At common law, once a defendant has been convicted, disclosure obligations change. This is because of the public interest, particularly the interests of victims and witnesses, in the finality of litigation. So a defendant who disputes a conviction has limited rights to disclosure for the purposes of appeal, but even more limited rights – not really rights at all – once usual avenues of appeal have been exhausted.

This is illustrated in Nunn, R (on the application of) v Chief Constable of Suffolk Constabulary [2014] UKSC 37 (18 June 2014), at [23]-[29], [32], [35]. Resources of money and personnel available to the authorities are relevant once criminal proceedings have taken their course:

“[38] It does not, however, follow ... that the law ought to impose a general duty on police forces holding archived investigation material to respond to every request for further enquiry which may be made of them on behalf of those who dispute the correctness of their convictions. Indeed, the potential for disruption and for waste of limited public resources would be enormous if that duty were to be accepted. The claimant's initial requests in the present case for investigation of the finances of the deceased, as well as his earlier applications for sight of the entire investigation files, afford good illustrations of the kind of speculative enquiry which such a rule would encourage. There is no such duty. If the duty of disclosure pending appeal is limited, as it plainly is, to material which can be demonstrated to be relevant to the safety of the conviction, it is all the clearer that after the appellate rights which the system affords are exhausted the continuing obligation cannot be greater than that stated in the Attorney General's guidelines, read as explained in para 30 above.”

Even the Criminal Cases Review Commission does not indulge in inquiries that are merely speculative [39].

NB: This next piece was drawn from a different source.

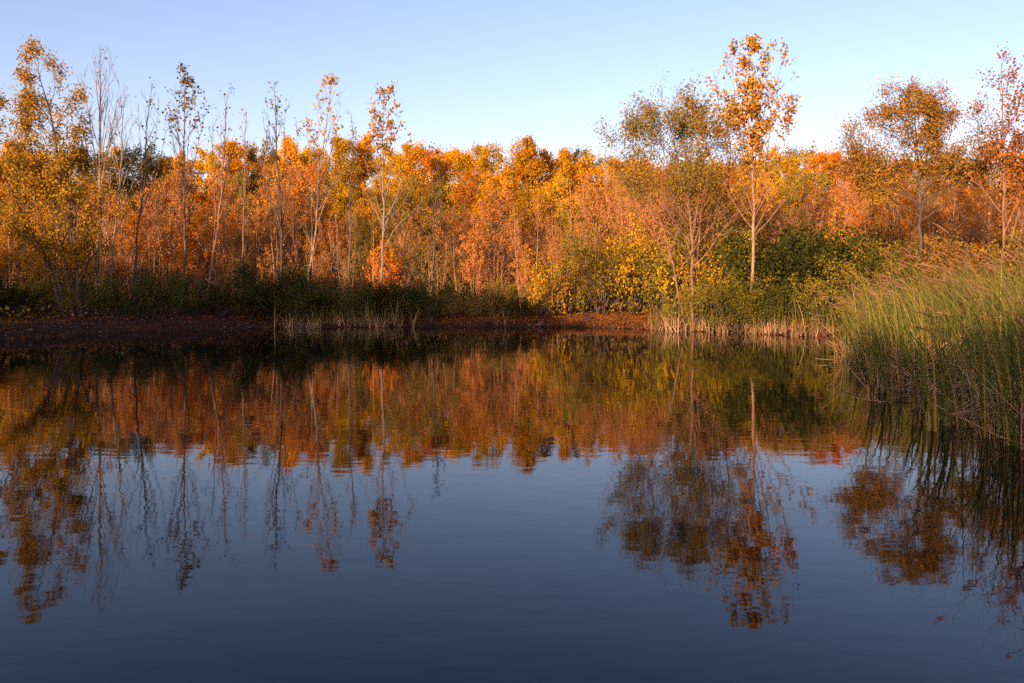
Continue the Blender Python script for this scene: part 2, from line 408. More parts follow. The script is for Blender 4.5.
# 2 bare fan-branched tree
hero('bare_tree', 'leafless pale tree whose branches rise in a narrow fan above the wood', 'tree', 97, 32.5, [(96, 103, 50, 0, 1, 12), (106, 124, 92, 0, .75, 12)],
     'cotton', 'bark_pale', 12, f0=.42, ang=.33, lenk=.42, lmin=.4, per=.035, size=.11, nsub=(4, 5), spread=.45, up=.06, wob=.06, r0=.065, lenf=.4, rmin=.005, leaders=[(.5, 84, 108, 9, .7), (.52, 90, 70, 9, .7), (.55, 97, 58, 9, .7), (.58, 112, 52, 9, .7), (.5, 122, 78, 9, .7), (.48, 77, 130, 8, .6), (.54, 118, 118, 8, .6)])
# 3 thin leaning sapling
hero('bare_tree', 'thin leaning tree with a few dark leaves, right of the bare fan-branched tree', 'tree', 133, 34, [(133, 150, 82, -.15, 1, 15)],
     'cottondark', 'bark_grey', 13, f0=.4, ang=.4, lenk=.25, lmin=.4, per=.15, size=.13, jit=.1, nsub=(3, 4), spread=.5, wob=.07, r0=.055, rmin=.005, leaders=[(.5, 136, 105, 7, .5), (.5, 160, 96, 7, .5), (.45, 166, 120, 6, .5)])
# 4 dark-tufted poplar
hero('poplar_tree', 'slender straight poplar with a tuft of dark leaves at its tip', 'tree', 183, 34.6, [(183, 184, 70, -.12, 1, 18)],
     'cottondark', 'bark_grey', 14, f0=.45, ang=.5, lenk=.24, lmin=.45, per=3.6, size=.12, jit=.1, nsub=(3, 4), spread=.6, wob=.1, r0=.06, mask=hmask(8.6, 20, 1, .12, .4), rmin=.005, leaders=[(.5, 166, 105, 7, .5), (.52, 176, 84, 7, .5), (.55, 198, 82, 7, .5), (.5, 208, 98, 7, .5)])
# 5 sparse pair
hero('bare_tree', 'wispy bare tree with twigs reaching up between the two dark poplars', 'tree', 205, 35.5, [(205, 227, 90, .1, 1, 14), (238, 247, 108, 0, .7, 10), (214, 213, 118, 0, .6, 9)],
     'cottondark', 'bark_red', 15, f0=.4, ang=.36, lenk=.25, lmin=.35, per=.22, size=.12, jit=.1, nsub=(3, 4), spread=.5, wob=.07, r0=.065, mask=hmask(6.5, 20, 1, .2), rmin=.005)
# 6 thin dark poplar
hero('poplar_tree', 'thin dark-trunked poplar with sparse small leaves high on fine branches', 'tree', 281, 35, [(281, 274, 88, .08, 1, 20)],
     'cottondark', 'bark_dark', 16, f0=.3, ang=.45, lenk=.26, lmin=.4, per=.7, size=.11, jit=.1, nsub=(3, 4), spread=.5, wob=.08, r0=.062, mask=hmask(7.0, 20, 1, .08), rmin=.005, leaders=[(.45, 262, 118, 7, .5), (.5, 268, 98, 7, .5), (.5, 288, 100, 7, .5), (.45, 296, 125, 7, .5)])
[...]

Obviously, not every jurisdiction has a body like the UK’s Criminal Cases Review Commission. In any event, once criminal proceedings are over a convicted person who disputes the conviction has a “legitimate interest” in obtaining such proper help as others can be persuaded to give [36]. The burden falls on others, and importantly,

“None of this means that the work of solicitors and others in the interests of convicted persons may not be of great value. There is no doubt that the CCRC is much assisted by informed legal analysis and presentation if an application for review is made to it, and not only because its funding is not unlimited, but also because accurate legal formulation focuses the mind correctly. Sometimes, such solicitors or others can usefully undertake enquiries of their own, respecting of course the interests of third parties. On other occasions they may well, by their arguments and presentations, enlist the co-operation of the police, or the prosecution, or both: Hodgson was just such a case. The police and prosecutors ought to exercise sensible judgment when representations of this kind are made on behalf of convicted persons. If there appears to be a real prospect that further enquiry will uncover something which may affect the safety of the conviction, then there should be co-operation in making it. It is in nobody's interests to resist all enquiry unless and until the CCRC directs it.”

At this boundary of the law, where no legal rights to action are applicable, a convicted person who has exhausted all legal remedies must rely on (to borrow Tennessee Williams’s phrase) the kindness of strangers.